Earlier this week I found two empty fruit cup containers in the garbage.
Not that I regularly search my garbage, they were there, sitting right on top, foil lids still attached, evidence of a hurried consumption before Mom comes down.
There’s some information you might need as you wonder why in the world this even matters. Fruit cups in this house are only for school lunches and aren’t an everyday. They’re a ‘sometimes’ for reasons of environment and budget, etc. So this evidence of fruit cup gorging was in direct contradiction to the fruit cup rules.
Normally, this would be a shake of the head and reminder to the kids that indeed, though the rules may seem like they’re intended to keep you from the food you love, here are the reasons, here’s the rules, so that’s that.
But Fruit-Gate as I have termed my response, was more than just fruit cups. Because this week has been a week of pushback from the younger people that my husband and I have born and are raising. The sort of pushback that comes from being back at school after holidays with too little sleep, the right amount of cousin time, and snuck sugar. Oh, and Grade 9 exams coming up for the first time for our oldest.
The pushback is real.
I’m also readjusting back into new things. I’m beginning my training as a Spiritual Director, there are contracts to be fulfilled, new ministries beginning in tandem with my husband and on my own, things going on in my life that elicit a response in me that smacks of the need to control.
Anyone else feel the need to control when they’re stressed?
Just me? Ok.
So, in my stress, I recognized the rising up in me of ‘why can’t they just do what I say?!?’. Very mature, very poised, very hospitable.
This took some listening time and prayer. Laying out my complaints and petitions before the Lord. Petitions that stretched from my control over processed fruit to soon my eldest would be going out into the world and how do I know he’ll choose a church and make friends and make good choices.
Prayers and petitions tend to snowball when I get going.
Because I know, through listening to God and the input of others, that control is not my best strategy.
Control strangles where I should be releasing.
Control is a way for me to get my way when I should be looking at God’s way.
Because how many times must God have looked at his children and thought ‘why can’t they just do what I say and things will go so much easier for them?’.
That’s a sobering thought and one that helps me get things in perspective.
God doesn’t control us. That’s the nature of free will. My eldest finds this dissatisfying as he wrestles with the concept of pain and sin and free will and ‘if God just made us love him there would be no sin in the world’. Pretty good theological questions for a 14 year old.
But God doesn’t control us. That’s not to say he’s not sovereign and doesn’t reign over everything. He does. But God gives us choice. We can choose him or not, choose his path or not, choose to love others or not.
Even though God is so moved by our bad choices, we still can make them and he doesn’t take away our ability to choose.

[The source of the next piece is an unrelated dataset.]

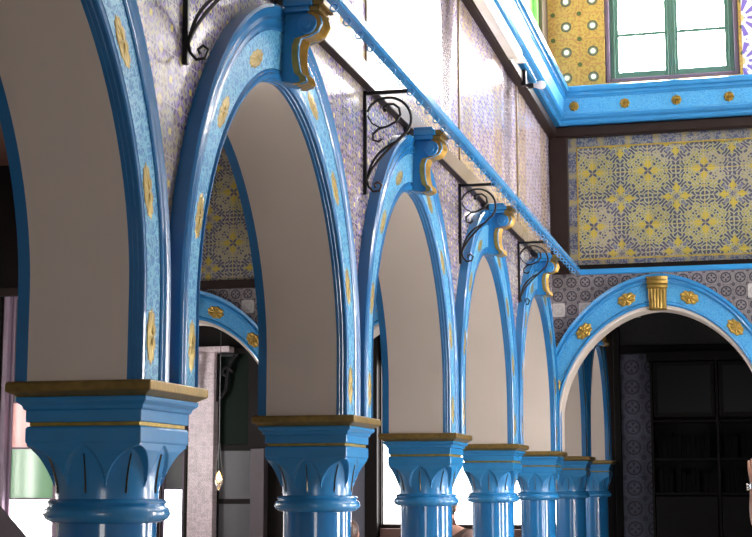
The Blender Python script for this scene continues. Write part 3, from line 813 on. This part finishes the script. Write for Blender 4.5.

What can I learn about God’s approach to me as I wrestle with my approach to others?
I am met with grace and forgiveness. There are consequences to my actions but God never abandons me in those consequences. He is there with me, upholding me and teaching me through it. He gently corrects me because of his great love for me. It begins and ends with love.
So, I didn’t yell over the fruit cups. And I’ve committed to praying in a new and heightened way for my son as he moves towards adulthood in the world. I can’t control what he does when an adult, nor should I. He will make his choices and find his way. I need to trust God that this good heart he has put in my son, the teaching he has and will receive, the open discussions about the hard stuff and what we learn about the nature of God, all of these things and more will give him a place to begin his journey as an adult.
As for me in my continued journey through spiritual maturity? I learn to release more and more to God, to listen to his word and Spirit and seek understanding. I dig deep into Jesus and understand that his love in me helps me to move past my own inadequacies and love others beyond myself.
And I learn that the mountains to stand upon are not built on fruit cups.